Царица парижских кабаре | страница 2
Первой ласточкой был Александр Вертинский, проживший в эмиграции более 20 лет и по собственной воле, с женой, тещей и маленькой дочерью, вернувшийся в СССР в тяжелый 1943 год из Харбина. Как ни странно, Вертинскому позволили и петь, и гастролировать, и даже сниматься в кино. Замечательные, за душу забирающие баллады-романсы о пани Ирэн, о бананово-лимонном Сингапуре, о прощальном ужине – взбудоражили умы россиян, изголодавшихся за годы войны по «чистой лирике», попавших в томительно-прекрасный плен мелодий Вертинского, кружевное переплетение рифм и завороженных шармом его замечательного, совершенно индивидуального и особенного исполнения.
Возвращение Вертинского включило его творчество в контекст отечественной культуры и породило полчище более или менее удачных имитаторов, из которых, увы, никто славы не обрел. Не столь счастливым было возвращение на Родину, во время той же войны, Петра Лещенко, долгие годы выступавшего в Бухаресте. НКВД не простило популярному певцу, звезде 1930-х годов, ни гастролей в оккупированной румынами во время войны Одессе, ни эмиграции – и Лещенко погиб в тюрьме. Однако даже «мертвый Лещенко» разошелся по всей стране в самодельных пластинках-«ребрах», гравированных на старых рентгеновских снимках в конце 1940-х – начале 1950-х годов.
Гораздо труднее и тернистее был в СССР путь к умам и сердцам двух других звезд дореволюционной эстрады и впоследствии столпов песенного жанра русской эмиграции – Изы Кремер и Юрия Морфесси. Никогда в страну не возвращавшиеся, их записи с пластинок из архивов немногочисленных коллекционеров стали переиздаваться лишь в последние годы.
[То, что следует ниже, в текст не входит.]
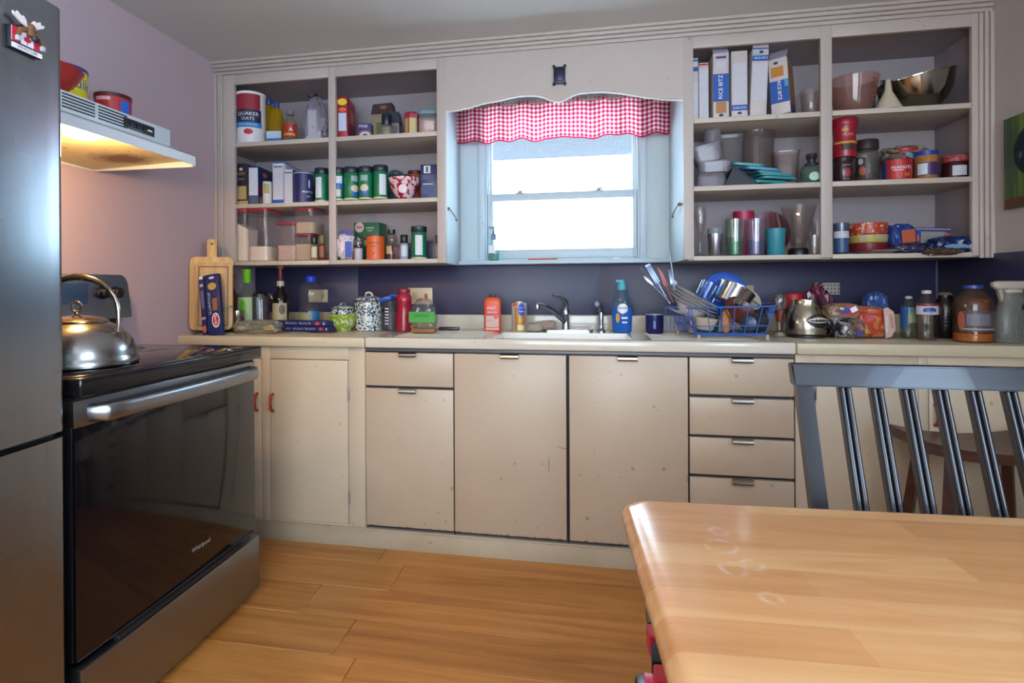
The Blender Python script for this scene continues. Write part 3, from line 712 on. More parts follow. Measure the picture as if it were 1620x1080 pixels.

Напрочь забытые на протяжении долгих лет широкой публикой, Кремер и Морфесси так никогда, несмотря на незаурядность их талантов, не достигли ни славы, ни почитания, которыми сегодня пользуются Вертинский и Лещенко.
Я прекрасно помню, как в эпоху Брежнева в 1970-е годы в Москве ходила по рукам много раз переписанная кассета под названием «Париж – цыгане». Как я понял много позднее, на ней пели Дмитриевичи, и я юношей заслушивался их особым произношением, отличающимся той отчетливой манерой в русских романсах мять и проглатывать слова, которую трудно описать, но, раз услышав, не забыть уже никогда.
На той же «самиздатской» кассете было несколько песен в исполнении Людмилы Лопато. Тембр ее голоса потряс меня в одночасье, задушевность тронула сердце и пробудила удивительные мечты. Невольно я стал воображать себя в Париже или почему-то в Тегеране, за столиком в эмигрантском кабаре, наполненном звуками румынской скрипки, восторженными возгласами гуляк и теми песнями, в которые нельзя не влюбиться. Но тогда, естественно, я и думать не мог, что русский эмигрантский Париж станет частью моей судьбы и что Людмила Лопато сделает меня своим конфидентом и летописцем.